- **Work to complete**
Starting with the first line below, extract each line through the one that contains "window(rh, NW, lambda", inclusive, excluding pictures.

-------

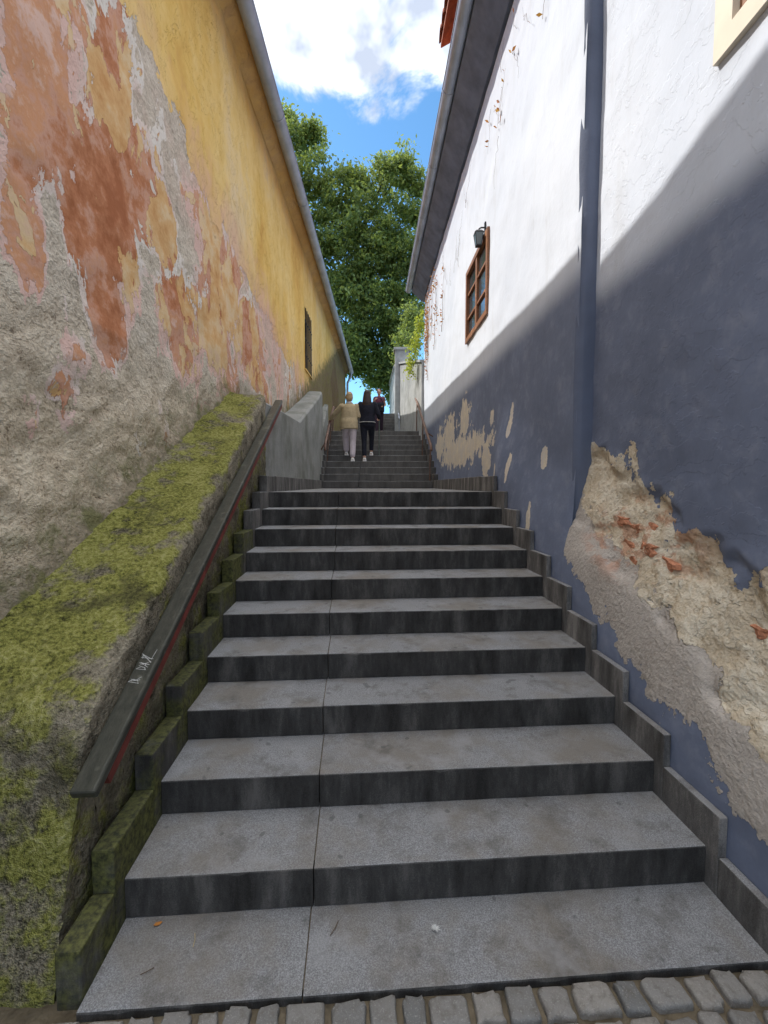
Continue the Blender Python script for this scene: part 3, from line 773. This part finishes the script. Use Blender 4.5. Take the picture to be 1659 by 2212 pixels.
def window(parent, Wn, xf, mat, fw, cols, rows, proud, sash=None):
    y0, y1, z0, z1 = Wn
    mb = MB()
    wbox(mb, proud, .12, y0, y1, z0, z0+fw, xf); wbox(mb, proud, .12, y0, y1, z1-fw, z1, xf)
    wbox(mb, proud, .12, y0, y0+fw, z0+fw, z1-fw, xf); wbox(mb, proud, .12, y1-fw, y1, z0+fw, z1-fw, xf)
    for c in range(1, cols):
        y = y0+(y1-y0)*c/cols; wbox(mb, proud+.012, .1, y-.04, y+.04, z0+fw, z1-fw, xf)
    for r in range(1, rows):
        z = z0+(z1-z0)*r/rows
        for c in range(cols):
            a = y0+fw if c == 0 else y0+(y1-y0)*c/cols+.04; b = y1-fw if c == cols-1 else y0+(y1-y0)*(c+1)/cols-.04
            wbox(mb, proud+.02, .09, a, b, z-.015, z+.015, xf)
    w = build('window', mb, mat, parent)
    for c in range(cols):
        for r in range(rows):
            a = y0+fw if c == 0 else y0+(y1-y0)*c/cols+.04; b = y1-fw if c == cols-1 else y0+(y1-y0)*(c+1)/cols-.04
            q0 = z0+fw if r == 0 else z0+(z1-z0)*r/rows+.015; q1 = z1-fw if r == rows-1 else z0+(z1-z0)*(r+1)/rows-.015
            if sash:
                mb = MB(); t = .035
                wbox(mb, proud+.03, .08, a+.003, b-.003, q0+.003, q0+t, xf); wbox(mb, proud+.03, .08, a+.003, b-.003, q1-t, q1-.003, xf)
                wbox(mb, proud+.03, .08, a+.003, a+t, q0+t, q1-t, xf); wbox(mb, proud+.03, .08, b-t, b-.003, q0+t, q1-t, xf)
                build('sash', mb, sash, w); a, b, q0, q1 = a+t, b-t, q0+t, q1-t
            mb = MB(); wbox(mb, proud+.045, proud+.05, a, b, q0, q1, xf)
            build('pane', mb, M['glass'], w)
    mb = MB(); wbox(mb, .125, .3, y0-.05, y1+.05, z0-.05, z1+.05, xf); build('backing', mb, M['dark'], w)
    return w
window(rh, RW, xw, M['winwood'], .065, 2, 3, -.03)
window(rh, NW, lambda y: xw(y)+REC, M['cream'], .10, 2, 2, -.025, M['winwood'])

wl = thing('wall_lamp', 'small dark glass lantern on a short arm above the brown window of the white house', 'lamp', (1.2, 5.8, 4.7))
lx, ly_, lz_ = 1.20, 5.78, 4.71
mb = MB(); mb.hexa([(lx-.032,ly_-.032,lz_),(lx+.032,ly_-.032,lz_),(lx+.032,ly_+.032,lz_),(lx-.032,ly_+.032,lz_),(lx-.05,ly_-.05,lz_+.14),(lx+.05,ly_-.05,lz_+.14),(lx+.05,ly_+.05,lz_+.14),(lx-.05,ly_+.05,lz_+.14)])
gg = G('lantern_glass', .15, .6); gg.color((.13, .165, .175)); build('lamp_glass', mb, gg.m, wl)
mb = MB(); mb.hexa([(lx-.058,ly_-.058,lz_+.142),(lx+.058,ly_-.058,lz_+.142),(lx+.058,ly_+.058,lz_+.142),(lx-.058,ly_+.058,lz_+.142),(lx-.03,ly_-.03,lz_+.175),(lx+.03,ly_-.03,lz_+.175),(lx+.03,ly_+.03,lz_+.175),(lx-.03,ly_+.03,lz_+.175)]); build('lamp_cap', mb, M['dark'], wl)
mb = MB()
for (a, b) in ((-1,-1),(1,-1),(1,1),(-1,1)): mb.tube([(lx+a*.032, ly_+b*.032, lz_), (lx+a*.051, ly_+b*.051, lz_+.14)], .005, 6)
mb.box(lx-.036, lx+.036, ly_-.036, ly_+.036, lz_-.015, lz_-.001); build('lamp_frame', mb, M['dark'], wl)
mb = MB(); mb.tube([(lx, ly_, lz_+.175), (lx+.005, ly_, lz_+.20), (lx+.03, ly_, lz_+.215), (xw(ly_)+.02, ly_, lz_+.215)], .010, 8); mb.box(xw(ly_)-.02, xw(ly_)+.03, ly_-.02, ly_+.02, lz_+.16, lz_+.28); build('bracket', mb, M['dark'], wl)

# ------------------------------------------------------------------ leaves
def leaves(name, pts, size, mat, parent=None):
    n = len(pts); pts = np.asarray(pts)
    a = rng.normal(size=(n, 3)); a[:, 2] -= .25; a /= np.linalg.norm(a, axis=1)[:, None]
    b = rng.normal(size=(n, 3)); b -= a*(a*b).sum(1)[:, None]; b /= np.linalg.norm(b, axis=1)[:, None]
    ln = size*rng.uniform(.6, 1.3, n)[:, None]; wd = ln*rng.uniform(.35, .55, n)[:, None]
    nrm = np.cross(a, b)
    v = np.stack([pts-a*ln*.5, pts+b*wd*.5+nrm*wd*.15, pts+a*ln*.5, pts-b*wd*.5+nrm*wd*.15], 1).reshape(-1, 3)
    f = np.arange(4*n).reshape(-1, 4)
    me = bpy.data.meshes.new(name); me.from_pydata(v.tolist(), [], f.tolist()); me.update()
    return link(name, me, mat, parent)
M['leaf'] = m_leaf('tree_leaf', [(.058, .11, .036), (.082, .152, .050), (.115, .195, .062), (.175, .25, .09)], .42)
M['vine'] = m_leaf('vine_leaf', [(.22, .30, .03), (.34, .40, .05), (.44, .46, .07)], .4)
M['redleaf'] = m_leaf('dry_leaf', [(.26, .06, .03), (.45, .11, .04), (.52, .22, .06)], .2)

TY = 25.0
def pxw(px, py, Y): return Vector(((px-829.5)/F*Y, Y, E+(1048-py)/F*Y))
lobes = [(630,300,26),(650,350,40),(684,325,18),(640,420,48),(690,425,48),(740,440,42),(778,425,26),(832,410,40),(868,390,30),(890,435,30),(660,500,50),(720,500,58),(790,490,52),(850,500,50),
         (690,590,50),(750,580,62),(820,570,58),(875,570,36),(720,680,45),(780,660,58),(840,650,46),(760,750,40),(810,740,52),(848,715,36),(805,800,30),(838,782,28),(770,805,24),(900,490,20),(600,440,50),(610,550,60),(600,360,30),
         (780,540,48),(770,610,48),(700,540,40),(830,540,40),(740,640,45),(790,700,45),(770,760,36),(850,600,42),(872,655,32),(866,725,34),(850,790,30),(852,830,24),(858,862,18),(895,600,26),(890,700,24),(820,825,20),(745,790,18)]
tr = thing('tree', 'tall leafy green tree rising above the top of the steps', 'tree', (.6, TY, 4.6))
pts = []; cents = []
for (px, py, r) in lobes:
    c = pxw(px, py, TY); rr = r/F*TY
    ncl = int(9+r*.33)
    for _ in range(ncl):
        d = rng.normal(size=3); d /= np.linalg.norm(d); q = np.array(c)+d*rr*rng.uniform(.3, 1.05)*np.array([1, 1.6, 1])
        m_ = int(rng.integers(45, 100)); sp = rng.uniform(.18, .38)
        pts.append(q+rng.normal(size=(m_, 3))*np.array([sp, sp, sp*.66]))
    cents.append(c)
leaves('crown', np.concatenate(pts), .235, M['leaf'], tr)
mb = MB(); b0 = Vector((.75, TY+.9, 4.3)); fork = Vector((-.7, TY+.8, 10.0))
mb.tube([b0, Vector((.6, TY+.9, 7)), fork], [.28, .24, .20], 12)
top = Vector((-1.6, TY, 16)); mb.tube([fork, Vector((-1.2, TY+.5, 12)), top], [.20, .14, .06], 10)
for c in cents[:30]:
    if c.z > 9:
        s0 = fork.lerp(top, max(0, min(.9, (c.z-11)/7))); mid = (s0+Vector(c))/2+Vector((random.uniform(-.3, .3), random.uniform(0, .8), -.3))
        mb.tube([s0, mid, Vector(c)], [.09, .05, .02], 7)
build('trunk', mb, M['bark'], tr, smooth=True)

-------

- **Written solution**
Continue the Blender Python script for this scene: part 3, from line 773. This part finishes the script. Use Blender 4.5. Take the picture to be 1659 by 2212 pixels.
def window(parent, Wn, xf, mat, fw, cols, rows, proud, sash=None):
    y0, y1, z0, z1 = Wn
    mb = MB()
    wbox(mb, proud, .12, y0, y1, z0, z0+fw, xf); wbox(mb, proud, .12, y0, y1, z1-fw, z1, xf)
    wbox(mb, proud, .12, y0, y0+fw, z0+fw, z1-fw, xf); wbox(mb, proud, .12, y1-fw, y1, z0+fw, z1-fw, xf)
    for c in range(1, cols):
        y = y0+(y1-y0)*c/cols; wbox(mb, proud+.012, .1, y-.04, y+.04, z0+fw, z1-fw, xf)
    for r in range(1, rows):
        z = z0+(z1-z0)*r/rows
        for c in range(cols):
            a = y0+fw if c == 0 else y0+(y1-y0)*c/cols+.04; b = y1-fw if c == cols-1 else y0+(y1-y0)*(c+1)/cols-.04
            wbox(mb, proud+.02, .09, a, b, z-.015, z+.015, xf)
    w = build('window', mb, mat, parent)
    for c in range(cols):
        for r in range(rows):
            a = y0+fw if c == 0 else y0+(y1-y0)*c/cols+.04; b = y1-fw if c == cols-1 else y0+(y1-y0)*(c+1)/cols-.04
            q0 = z0+fw if r == 0 else z0+(z1-z0)*r/rows+.015; q1 = z1-fw if r == rows-1 else z0+(z1-z0)*(r+1)/rows-.015
            if sash:
                mb = MB(); t = .035
                wbox(mb, proud+.03, .08, a+.003, b-.003, q0+.003, q0+t, xf); wbox(mb, proud+.03, .08, a+.003, b-.003, q1-t, q1-.003, xf)
                wbox(mb, proud+.03, .08, a+.003, a+t, q0+t, q1-t, xf); wbox(mb, proud+.03, .08, b-t, b-.003, q0+t, q1-t, xf)
                build('sash', mb, sash, w); a, b, q0, q1 = a+t, b-t, q0+t, q1-t
            mb = MB(); wbox(mb, proud+.045, proud+.05, a, b, q0, q1, xf)
            build('pane', mb, M['glass'], w)
    mb = MB(); wbox(mb, .125, .3, y0-.05, y1+.05, z0-.05, z1+.05, xf); build('backing', mb, M['dark'], w)
    return w
window(rh, RW, xw, M['winwood'], .065, 2, 3, -.03)
window(rh, NW, lambda y: xw(y)+REC, M['cream'], .10, 2, 2, -.025, M['winwood'])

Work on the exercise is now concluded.